Thai Union’s profit tumbles in Q1 2023, despite surprise boost from Red Lobster

A Red Lobster restaurant.

Thai Union saw a decline in its total profits in the first quarter of 2023, despite a surprise boost from Red Lobster.

Profits fell mainly due to the lower sales combined with high tuna and salmon prices resulting in softer demand, according to Thai Union’s quarterly report, released 3 May.

Red Lobster, which Thai Union acquired in 2020, contributed a profit of THB 20 million (USD 590,700, EUR 535,120) to Thai Union’s bottom linein Q1 2023, “thanks to [the] seasonality and success of Lobsterfest campaign” compared to its THB 335 million (USD 9.9 million, EUR 8.9 million) loss in Q1 2022. Thai Union is considering an exit from Red Lobster after multiple years of losses, thBangkok Post reported in March 2023.
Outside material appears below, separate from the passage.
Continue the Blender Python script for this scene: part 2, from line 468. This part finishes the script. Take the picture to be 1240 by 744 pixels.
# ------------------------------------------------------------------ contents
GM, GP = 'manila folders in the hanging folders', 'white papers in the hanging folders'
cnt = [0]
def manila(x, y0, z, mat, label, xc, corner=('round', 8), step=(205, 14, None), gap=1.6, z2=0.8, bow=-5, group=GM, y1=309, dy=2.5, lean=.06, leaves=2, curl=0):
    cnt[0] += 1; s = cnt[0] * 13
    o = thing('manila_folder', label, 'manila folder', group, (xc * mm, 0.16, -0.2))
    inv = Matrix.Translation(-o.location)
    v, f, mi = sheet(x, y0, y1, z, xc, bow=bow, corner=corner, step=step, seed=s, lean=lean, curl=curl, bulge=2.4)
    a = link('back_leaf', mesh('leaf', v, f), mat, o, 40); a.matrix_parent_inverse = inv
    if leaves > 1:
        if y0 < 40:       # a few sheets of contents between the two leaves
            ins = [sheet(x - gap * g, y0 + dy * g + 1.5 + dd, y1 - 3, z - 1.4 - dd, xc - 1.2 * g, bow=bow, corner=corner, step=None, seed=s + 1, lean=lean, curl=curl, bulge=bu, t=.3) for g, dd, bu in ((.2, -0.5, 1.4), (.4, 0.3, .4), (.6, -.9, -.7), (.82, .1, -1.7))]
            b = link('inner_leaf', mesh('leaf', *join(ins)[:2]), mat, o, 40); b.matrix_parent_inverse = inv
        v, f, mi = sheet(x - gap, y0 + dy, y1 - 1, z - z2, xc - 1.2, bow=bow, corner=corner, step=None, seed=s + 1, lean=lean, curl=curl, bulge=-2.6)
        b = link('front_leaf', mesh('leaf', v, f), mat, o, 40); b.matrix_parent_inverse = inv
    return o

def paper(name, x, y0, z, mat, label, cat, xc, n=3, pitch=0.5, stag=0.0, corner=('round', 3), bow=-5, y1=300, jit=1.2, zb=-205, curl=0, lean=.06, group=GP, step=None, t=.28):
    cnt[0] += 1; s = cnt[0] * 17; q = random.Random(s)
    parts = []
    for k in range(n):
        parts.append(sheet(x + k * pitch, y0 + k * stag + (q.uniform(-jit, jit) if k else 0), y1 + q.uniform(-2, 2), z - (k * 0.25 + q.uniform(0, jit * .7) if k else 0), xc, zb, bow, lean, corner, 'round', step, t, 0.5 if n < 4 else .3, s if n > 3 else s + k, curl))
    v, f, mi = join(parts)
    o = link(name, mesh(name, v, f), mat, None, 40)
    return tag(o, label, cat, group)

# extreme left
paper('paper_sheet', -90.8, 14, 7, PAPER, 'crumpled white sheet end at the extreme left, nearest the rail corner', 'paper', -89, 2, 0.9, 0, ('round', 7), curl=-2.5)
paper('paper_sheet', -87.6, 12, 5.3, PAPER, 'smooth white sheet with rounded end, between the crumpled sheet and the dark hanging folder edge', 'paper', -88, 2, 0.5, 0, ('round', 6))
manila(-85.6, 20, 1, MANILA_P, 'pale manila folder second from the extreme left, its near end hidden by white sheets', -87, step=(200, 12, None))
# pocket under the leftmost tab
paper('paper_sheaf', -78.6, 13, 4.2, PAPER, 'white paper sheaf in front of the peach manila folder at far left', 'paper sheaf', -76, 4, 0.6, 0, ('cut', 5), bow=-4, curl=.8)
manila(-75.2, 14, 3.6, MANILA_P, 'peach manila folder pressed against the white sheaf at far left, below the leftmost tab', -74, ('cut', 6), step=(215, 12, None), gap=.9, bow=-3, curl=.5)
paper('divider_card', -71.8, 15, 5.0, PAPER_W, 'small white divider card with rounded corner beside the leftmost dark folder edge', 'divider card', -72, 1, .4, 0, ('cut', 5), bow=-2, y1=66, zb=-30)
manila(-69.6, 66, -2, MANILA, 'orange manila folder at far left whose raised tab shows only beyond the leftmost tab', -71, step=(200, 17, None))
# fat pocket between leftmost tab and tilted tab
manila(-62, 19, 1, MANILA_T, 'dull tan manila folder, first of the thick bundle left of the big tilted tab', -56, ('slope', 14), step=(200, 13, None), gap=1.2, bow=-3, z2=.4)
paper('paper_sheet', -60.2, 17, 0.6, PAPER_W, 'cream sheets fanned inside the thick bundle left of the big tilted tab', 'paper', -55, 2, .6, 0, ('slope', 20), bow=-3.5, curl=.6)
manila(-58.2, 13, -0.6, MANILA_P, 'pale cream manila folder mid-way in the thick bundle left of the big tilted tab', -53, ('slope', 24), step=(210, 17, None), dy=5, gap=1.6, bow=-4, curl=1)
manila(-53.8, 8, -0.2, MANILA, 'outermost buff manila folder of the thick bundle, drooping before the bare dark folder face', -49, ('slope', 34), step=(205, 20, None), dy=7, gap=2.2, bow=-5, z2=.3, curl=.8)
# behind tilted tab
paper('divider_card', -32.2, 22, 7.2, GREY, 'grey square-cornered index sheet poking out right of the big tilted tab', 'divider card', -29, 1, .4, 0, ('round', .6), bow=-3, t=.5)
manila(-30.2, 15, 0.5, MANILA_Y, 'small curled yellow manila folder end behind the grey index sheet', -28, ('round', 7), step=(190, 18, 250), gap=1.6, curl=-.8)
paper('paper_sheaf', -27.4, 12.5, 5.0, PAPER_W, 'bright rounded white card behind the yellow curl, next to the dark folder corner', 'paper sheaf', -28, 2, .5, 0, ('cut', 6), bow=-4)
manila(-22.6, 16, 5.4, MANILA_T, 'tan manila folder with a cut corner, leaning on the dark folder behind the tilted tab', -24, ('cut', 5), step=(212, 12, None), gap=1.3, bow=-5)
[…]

In an effort to turn around lagging sales, in February, Red Lobster launched a new frozen line, a core piece of the restaurant chain’s multi-pronged turnaround plan. The launch included packaged retail products now available in 5,200 stores and online in the U.S. Thai Union said the profit earned by Red Lobster proves its turnaround business plan for the seafood restaurant chain has “shown positive progress.”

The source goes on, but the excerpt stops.